» Instructions to follow
Print, exactly and completely, every entry in the data.

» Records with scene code
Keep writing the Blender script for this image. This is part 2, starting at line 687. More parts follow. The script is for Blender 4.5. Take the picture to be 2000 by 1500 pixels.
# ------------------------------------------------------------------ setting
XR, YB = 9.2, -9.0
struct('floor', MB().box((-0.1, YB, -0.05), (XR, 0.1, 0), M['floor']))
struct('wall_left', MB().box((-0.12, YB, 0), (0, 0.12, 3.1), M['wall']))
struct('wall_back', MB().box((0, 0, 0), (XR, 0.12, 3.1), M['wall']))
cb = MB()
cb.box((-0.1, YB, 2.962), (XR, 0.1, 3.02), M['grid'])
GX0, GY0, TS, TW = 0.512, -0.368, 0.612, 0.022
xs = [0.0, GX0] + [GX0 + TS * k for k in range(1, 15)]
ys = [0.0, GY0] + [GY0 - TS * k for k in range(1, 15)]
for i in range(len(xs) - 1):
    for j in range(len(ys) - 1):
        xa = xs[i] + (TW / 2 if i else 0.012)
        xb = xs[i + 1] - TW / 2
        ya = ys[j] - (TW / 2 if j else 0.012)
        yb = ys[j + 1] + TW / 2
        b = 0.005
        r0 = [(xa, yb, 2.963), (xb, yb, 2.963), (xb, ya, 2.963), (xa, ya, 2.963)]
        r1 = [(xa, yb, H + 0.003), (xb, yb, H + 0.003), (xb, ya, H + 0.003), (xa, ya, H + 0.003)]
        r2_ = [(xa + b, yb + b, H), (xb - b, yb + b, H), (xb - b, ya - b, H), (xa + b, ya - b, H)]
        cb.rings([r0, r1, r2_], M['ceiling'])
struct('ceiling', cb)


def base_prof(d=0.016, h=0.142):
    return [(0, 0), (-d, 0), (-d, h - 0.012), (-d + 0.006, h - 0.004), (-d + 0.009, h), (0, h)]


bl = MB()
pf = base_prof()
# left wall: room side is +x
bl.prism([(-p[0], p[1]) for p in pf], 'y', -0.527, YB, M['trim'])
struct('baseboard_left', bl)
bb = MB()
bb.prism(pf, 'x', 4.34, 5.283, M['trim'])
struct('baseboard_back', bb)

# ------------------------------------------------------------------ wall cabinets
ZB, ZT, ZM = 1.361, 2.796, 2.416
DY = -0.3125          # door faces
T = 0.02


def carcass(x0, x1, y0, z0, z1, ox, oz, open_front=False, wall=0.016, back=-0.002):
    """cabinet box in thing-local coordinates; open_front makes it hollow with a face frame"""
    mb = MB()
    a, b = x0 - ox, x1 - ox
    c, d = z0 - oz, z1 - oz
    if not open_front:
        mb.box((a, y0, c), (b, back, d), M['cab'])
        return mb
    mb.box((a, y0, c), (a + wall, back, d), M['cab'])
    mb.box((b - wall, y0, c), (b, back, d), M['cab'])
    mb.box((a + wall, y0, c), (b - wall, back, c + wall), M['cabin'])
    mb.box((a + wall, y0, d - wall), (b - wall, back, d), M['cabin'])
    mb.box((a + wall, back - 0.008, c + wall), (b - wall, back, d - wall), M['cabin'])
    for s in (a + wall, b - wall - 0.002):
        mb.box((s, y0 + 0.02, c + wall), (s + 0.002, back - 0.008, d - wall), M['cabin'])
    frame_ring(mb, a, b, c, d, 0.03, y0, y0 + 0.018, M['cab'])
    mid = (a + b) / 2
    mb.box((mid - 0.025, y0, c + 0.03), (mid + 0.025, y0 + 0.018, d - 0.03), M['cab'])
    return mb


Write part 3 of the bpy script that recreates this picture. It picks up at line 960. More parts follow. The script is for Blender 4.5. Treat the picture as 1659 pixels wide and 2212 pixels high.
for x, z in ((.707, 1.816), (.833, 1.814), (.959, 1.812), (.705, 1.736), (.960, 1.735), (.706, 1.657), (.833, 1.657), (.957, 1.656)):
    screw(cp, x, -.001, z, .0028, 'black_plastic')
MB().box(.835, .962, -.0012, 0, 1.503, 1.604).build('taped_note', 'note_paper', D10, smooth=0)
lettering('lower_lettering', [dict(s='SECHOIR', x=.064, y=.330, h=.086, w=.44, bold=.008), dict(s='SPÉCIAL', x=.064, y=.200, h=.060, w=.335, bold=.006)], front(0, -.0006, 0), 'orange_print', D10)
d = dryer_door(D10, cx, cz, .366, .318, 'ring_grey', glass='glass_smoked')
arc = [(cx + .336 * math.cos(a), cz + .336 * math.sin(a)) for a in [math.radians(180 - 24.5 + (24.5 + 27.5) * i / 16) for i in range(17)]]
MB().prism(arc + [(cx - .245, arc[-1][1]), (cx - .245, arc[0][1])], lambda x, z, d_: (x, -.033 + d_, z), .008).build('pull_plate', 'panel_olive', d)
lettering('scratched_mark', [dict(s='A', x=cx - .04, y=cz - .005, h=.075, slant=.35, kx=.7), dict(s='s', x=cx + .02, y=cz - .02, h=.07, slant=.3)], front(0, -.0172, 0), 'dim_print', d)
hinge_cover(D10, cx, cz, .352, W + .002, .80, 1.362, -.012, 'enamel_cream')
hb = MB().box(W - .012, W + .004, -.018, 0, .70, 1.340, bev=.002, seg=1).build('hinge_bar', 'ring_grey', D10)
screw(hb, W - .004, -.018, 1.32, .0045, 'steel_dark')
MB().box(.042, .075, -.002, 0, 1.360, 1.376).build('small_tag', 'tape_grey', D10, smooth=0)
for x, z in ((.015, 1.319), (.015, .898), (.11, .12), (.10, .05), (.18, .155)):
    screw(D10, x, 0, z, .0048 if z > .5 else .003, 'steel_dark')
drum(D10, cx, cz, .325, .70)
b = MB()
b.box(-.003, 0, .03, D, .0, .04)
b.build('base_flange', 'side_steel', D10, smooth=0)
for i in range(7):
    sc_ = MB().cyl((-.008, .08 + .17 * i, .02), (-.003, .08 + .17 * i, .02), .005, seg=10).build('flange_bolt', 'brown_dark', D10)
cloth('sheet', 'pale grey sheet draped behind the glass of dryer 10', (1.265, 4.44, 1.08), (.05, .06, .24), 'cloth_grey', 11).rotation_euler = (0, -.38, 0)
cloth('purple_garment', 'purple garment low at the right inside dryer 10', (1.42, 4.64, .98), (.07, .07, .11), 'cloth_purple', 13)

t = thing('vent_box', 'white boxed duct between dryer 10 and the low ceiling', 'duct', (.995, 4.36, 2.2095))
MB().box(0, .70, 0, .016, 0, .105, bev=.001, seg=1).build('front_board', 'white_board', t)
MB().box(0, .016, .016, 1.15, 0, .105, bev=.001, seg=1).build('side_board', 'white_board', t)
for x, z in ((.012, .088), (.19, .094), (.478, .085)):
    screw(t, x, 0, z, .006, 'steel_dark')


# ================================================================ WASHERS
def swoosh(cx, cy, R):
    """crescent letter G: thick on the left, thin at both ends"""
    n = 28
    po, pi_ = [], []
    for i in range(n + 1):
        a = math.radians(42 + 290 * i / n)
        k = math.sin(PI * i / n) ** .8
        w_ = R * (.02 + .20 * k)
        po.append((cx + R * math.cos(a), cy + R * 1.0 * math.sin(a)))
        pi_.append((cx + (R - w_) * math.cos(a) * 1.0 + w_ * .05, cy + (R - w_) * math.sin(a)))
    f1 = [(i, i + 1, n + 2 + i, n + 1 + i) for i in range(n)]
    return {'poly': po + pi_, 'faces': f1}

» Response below
Keep writing the Blender script for this image. This is part 2, starting at line 687. More parts follow. The script is for Blender 4.5. Take the picture to be 2000 by 1500 pixels.
# ------------------------------------------------------------------ setting
XR, YB = 9.2, -9.0
struct('floor', MB().box((-0.1, YB, -0.05), (XR, 0.1, 0), M['floor']))
struct('wall_left', MB().box((-0.12, YB, 0), (0, 0.12, 3.1), M['wall']))
struct('wall_back', MB().box((0, 0, 0), (XR, 0.12, 3.1), M['wall']))
cb = MB()
cb.box((-0.1, YB, 2.962), (XR, 0.1, 3.02), M['grid'])
GX0, GY0, TS, TW = 0.512, -0.368, 0.612, 0.022
xs = [0.0, GX0] + [GX0 + TS * k for k in range(1, 15)]
ys = [0.0, GY0] + [GY0 - TS * k for k in range(1, 15)]
for i in range(len(xs) - 1):
    for j in range(len(ys) - 1):
        xa = xs[i] + (TW / 2 if i else 0.012)
        xb = xs[i + 1] - TW / 2
        ya = ys[j] - (TW / 2 if j else 0.012)
        yb = ys[j + 1] + TW / 2
        b = 0.005
        r0 = [(xa, yb, 2.963), (xb, yb, 2.963), (xb, ya, 2.963), (xa, ya, 2.963)]
        r1 = [(xa, yb, H + 0.003), (xb, yb, H + 0.003), (xb, ya, H + 0.003), (xa, ya, H + 0.003)]
        r2_ = [(xa + b, yb + b, H), (xb - b, yb + b, H), (xb - b, ya - b, H), (xa + b, ya - b, H)]
        cb.rings([r0, r1, r2_], M['ceiling'])
struct('ceiling', cb)


def base_prof(d=0.016, h=0.142):
    return [(0, 0), (-d, 0), (-d, h - 0.012), (-d + 0.006, h - 0.004), (-d + 0.009, h), (0, h)]


bl = MB()
pf = base_prof()
# left wall: room side is +x
bl.prism([(-p[0], p[1]) for p in pf], 'y', -0.527, YB, M['trim'])
struct('baseboard_left', bl)
bb = MB()
bb.prism(pf, 'x', 4.34, 5.283, M['trim'])
struct('baseboard_back', bb)

# ------------------------------------------------------------------ wall cabinets
ZB, ZT, ZM = 1.361, 2.796, 2.416
DY = -0.3125          # door faces
T = 0.02


def carcass(x0, x1, y0, z0, z1, ox, oz, open_front=False, wall=0.016, back=-0.002):
    """cabinet box in thing-local coordinates; open_front makes it hollow with a face frame"""
    mb = MB()
    a, b = x0 - ox, x1 - ox
    c, d = z0 - oz, z1 - oz
    if not open_front:
        mb.box((a, y0, c), (b, back, d), M['cab'])
        return mb
    mb.box((a, y0, c), (a + wall, back, d), M['cab'])
    mb.box((b - wall, y0, c), (b, back, d), M['cab'])
    mb.box((a + wall, y0, c), (b - wall, back, c + wall), M['cabin'])
    mb.box((a + wall, y0, d - wall), (b - wall, back, d), M['cabin'])
    mb.box((a + wall, back - 0.008, c + wall), (b - wall, back, d - wall), M['cabin'])
    for s in (a + wall, b - wall - 0.002):
        mb.box((s, y0 + 0.02, c + wall), (s + 0.002, back - 0.008, d - wall), M['cabin'])
    frame_ring(mb, a, b, c, d, 0.03, y0, y0 + 0.018, M['cab'])
    mid = (a + b) / 2
    mb.box((mid - 0.025, y0, c + 0.03), (mid + 0.025, y0 + 0.018, d - 0.03), M['cab'])
    return mb


Write part 3 of the bpy script that recreates this picture. It picks up at line 960. More parts follow. The script is for Blender 4.5. Treat the picture as 1659 pixels wide and 2212 pixels high.
for x, z in ((.707, 1.816), (.833, 1.814), (.959, 1.812), (.705, 1.736), (.960, 1.735), (.706, 1.657), (.833, 1.657), (.957, 1.656)):
    screw(cp, x, -.001, z, .0028, 'black_plastic')
MB().box(.835, .962, -.0012, 0, 1.503, 1.604).build('taped_note', 'note_paper', D10, smooth=0)
lettering('lower_lettering', [dict(s='SECHOIR', x=.064, y=.330, h=.086, w=.44, bold=.008), dict(s='SPÉCIAL', x=.064, y=.200, h=.060, w=.335, bold=.006)], front(0, -.0006, 0), 'orange_print', D10)
d = dryer_door(D10, cx, cz, .366, .318, 'ring_grey', glass='glass_smoked')
arc = [(cx + .336 * math.cos(a), cz + .336 * math.sin(a)) for a in [math.radians(180 - 24.5 + (24.5 + 27.5) * i / 16) for i in range(17)]]
MB().prism(arc + [(cx - .245, arc[-1][1]), (cx - .245, arc[0][1])], lambda x, z, d_: (x, -.033 + d_, z), .008).build('pull_plate', 'panel_olive', d)
lettering('scratched_mark', [dict(s='A', x=cx - .04, y=cz - .005, h=.075, slant=.35, kx=.7), dict(s='s', x=cx + .02, y=cz - .02, h=.07, slant=.3)], front(0, -.0172, 0), 'dim_print', d)
hinge_cover(D10, cx, cz, .352, W + .002, .80, 1.362, -.012, 'enamel_cream')
hb = MB().box(W - .012, W + .004, -.018, 0, .70, 1.340, bev=.002, seg=1).build('hinge_bar', 'ring_grey', D10)
screw(hb, W - .004, -.018, 1.32, .0045, 'steel_dark')
MB().box(.042, .075, -.002, 0, 1.360, 1.376).build('small_tag', 'tape_grey', D10, smooth=0)
for x, z in ((.015, 1.319), (.015, .898), (.11, .12), (.10, .05), (.18, .155)):
    screw(D10, x, 0, z, .0048 if z > .5 else .003, 'steel_dark')
drum(D10, cx, cz, .325, .70)
b = MB()
b.box(-.003, 0, .03, D, .0, .04)
b.build('base_flange', 'side_steel', D10, smooth=0)
for i in range(7):
    sc_ = MB().cyl((-.008, .08 + .17 * i, .02), (-.003, .08 + .17 * i, .02), .005, seg=10).build('flange_bolt', 'brown_dark', D10)
cloth('sheet', 'pale grey sheet draped behind the glass of dryer 10', (1.265, 4.44, 1.08), (.05, .06, .24), 'cloth_grey', 11).rotation_euler = (0, -.38, 0)
cloth('purple_garment', 'purple garment low at the right inside dryer 10', (1.42, 4.64, .98), (.07, .07, .11), 'cloth_purple', 13)

t = thing('vent_box', 'white boxed duct between dryer 10 and the low ceiling', 'duct', (.995, 4.36, 2.2095))
MB().box(0, .70, 0, .016, 0, .105, bev=.001, seg=1).build('front_board', 'white_board', t)
MB().box(0, .016, .016, 1.15, 0, .105, bev=.001, seg=1).build('side_board', 'white_board', t)
for x, z in ((.012, .088), (.19, .094), (.478, .085)):
    screw(t, x, 0, z, .006, 'steel_dark')


# ================================================================ WASHERS
def swoosh(cx, cy, R):
    """crescent letter G: thick on the left, thin at both ends"""
    n = 28
    po, pi_ = [], []
    for i in range(n + 1):
        a = math.radians(42 + 290 * i / n)
        k = math.sin(PI * i / n) ** .8
        w_ = R * (.02 + .20 * k)
        po.append((cx + R * math.cos(a), cy + R * 1.0 * math.sin(a)))
        pi_.append((cx + (R - w_) * math.cos(a) * 1.0 + w_ * .05, cy + (R - w_) * math.sin(a)))
    f1 = [(i, i + 1, n + 2 + i, n + 1 + i) for i in range(n)]
    return {'poly': po + pi_, 'faces': f1}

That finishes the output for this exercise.